WHAT TO WORK ON →
Restate, exactly and without pictures, the lines from the start of the listing below through the line holding "PI = math.pi".

+-------+

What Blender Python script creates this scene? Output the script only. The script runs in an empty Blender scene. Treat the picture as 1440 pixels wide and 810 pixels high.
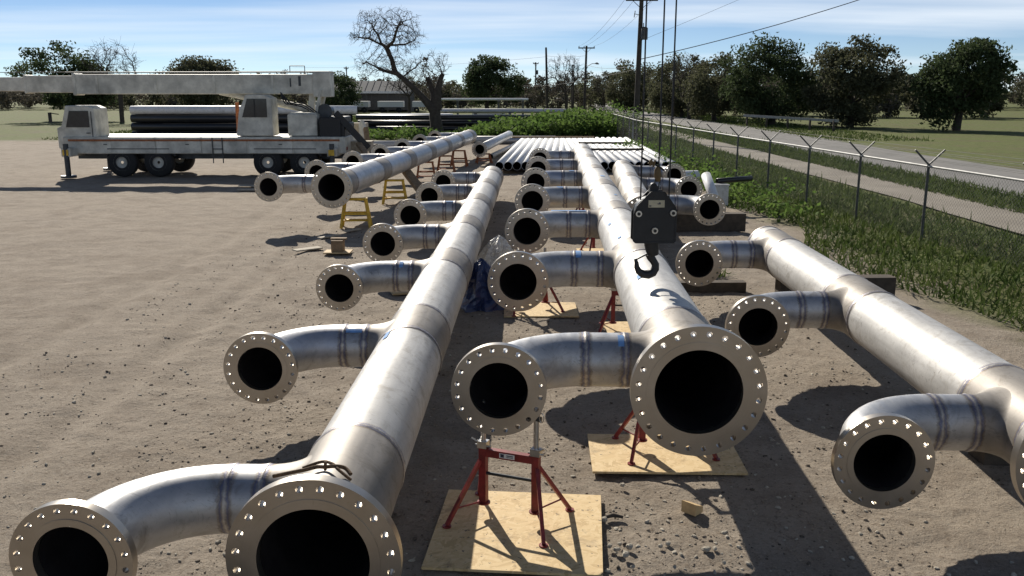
import bpy, math, random
import numpy as np
from mathutils import Vector, Matrix
random.seed(7); rng = np.random.default_rng(7)
sc = bpy.context.scene
COL = sc.collection
PI = math.pi

# ------------------------------------------------------------------ camera, sky, sun, exposure
CAM_H = 3.0
cam_d = bpy.data.cameras.new('camera'); cam = bpy.data.objects.new('camera', cam_d); COL.objects.link(cam)
cam.location = (0, 0, CAM_H); cam.rotation_euler = (math.radians(90 - 12.51), 0, 0)
cam_d.sensor_width = 36; cam_d.lens = 31.2; cam_d.clip_start = 0.05; cam_d.clip_end = 3000
sc.camera = cam

SUN_AZ = math.radians(21.8)      # left of straight ahead
SUN_EL = math.radians(31.5)
world = bpy.data.worlds.new('World'); sc.world = world; world.use_nodes = True
wt = world.node_tree; wn = wt.nodes; wl = wt.links
for n in list(wn): wn.remove(n)
w_out = wn.new('ShaderNodeOutputWorld'); w_bg = wn.new('ShaderNodeBackground')
sky = wn.new('ShaderNodeTexSky'); sky.sky_type = 'NISHITA'; sky.sun_disc = False
sky.sun_elevation = SUN_EL; sky.sun_rotation = -SUN_AZ
sky.altitude = 0; sky.air_density = 0.5; sky.dust_density = 0.0; sky.ozone_density = 1.8
w_bg.inputs['Strength'].default_value = 0.068
# thin streaky cirrus over the whole sky: direction projected on a flat cloud layer
tc = wn.new('ShaderNodeTexCoord'); sep = wn.new('ShaderNodeSeparateXYZ')
wl.new(tc.outputs['Generated'], sep.inputs[0])
zz = wn.new('ShaderNodeMath'); zz.operation = 'MAXIMUM'; zz.inputs[1].default_value = 0.0
wl.new(sep.outputs['Z'], zz.inputs[0])
za = wn.new('ShaderNodeMath'); za.operation = 'ADD'; za.inputs[1].default_value = 0.06
wl.new(zz.outputs[0], za.inputs[0])
dx = wn.new('ShaderNodeMath'); dx.operation = 'DIVIDE'; wl.new(sep.outputs['X'], dx.inputs[0]); wl.new(za.outputs[0], dx.inputs[1])
dy = wn.new('ShaderNodeMath'); dy.operation = 'DIVIDE'; wl.new(sep.outputs['Y'], dy.inputs[0]); wl.new(za.outputs[0], dy.inputs[1])
cmb = wn.new('ShaderNodeCombineXYZ'); wl.new(dx.outputs[0], cmb.inputs[0]); wl.new(dy.outputs[0], cmb.inputs[1])
mp = wn.new('ShaderNodeMapping'); mp.inputs['Scale'].default_value = (0.16, 0.42, 1); mp.inputs['Rotation'].default_value = (0, 0, 0.12)
mp.inputs['Location'].default_value = (3.1, 1.7, 0)
wl.new(cmb.outputs[0], mp.inputs[0])
cn = wn.new('ShaderNodeTexNoise'); cn.inputs['Scale'].default_value = 1.0; cn.inputs['Detail'].default_value = 7; cn.inputs['Roughness'].default_value = 0.5
cn.inputs['Distortion'].default_value = 0.3
wl.new(mp.outputs[0], cn.inputs['Vector'])
cr = wn.new('ShaderNodeValToRGB'); cr.color_ramp.elements[0].position = 0.47; cr.color_ramp.elements[0].color = (0, 0, 0, 1)
cr.color_ramp.elements[1].position = 0.70; cr.color_ramp.elements[1].color = (0.72, 0.72, 0.72, 1)
wl.new(cn.outputs['Fac'], cr.inputs[0])
cmix = wn.new('ShaderNodeMixRGB'); cmix.inputs[2].default_value = (10.8, 11.6, 12.4, 1)
wl.new(cr.outputs[0], cmix.inputs[0]); wl.new(sky.outputs[0], cmix.inputs[1])
wl.new(cmix.outputs[0], w_bg.inputs['Color']); wl.new(w_bg.outputs[0], w_out.inputs[0])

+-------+

RESULT FOR THIS EXERCISE →
What Blender Python script creates this scene? Output the script only. The script runs in an empty Blender scene. Treat the picture as 1440 pixels wide and 810 pixels high.
import bpy, math, random
import numpy as np
from mathutils import Vector, Matrix
random.seed(7); rng = np.random.default_rng(7)
sc = bpy.context.scene
COL = sc.collection
PI = math.pi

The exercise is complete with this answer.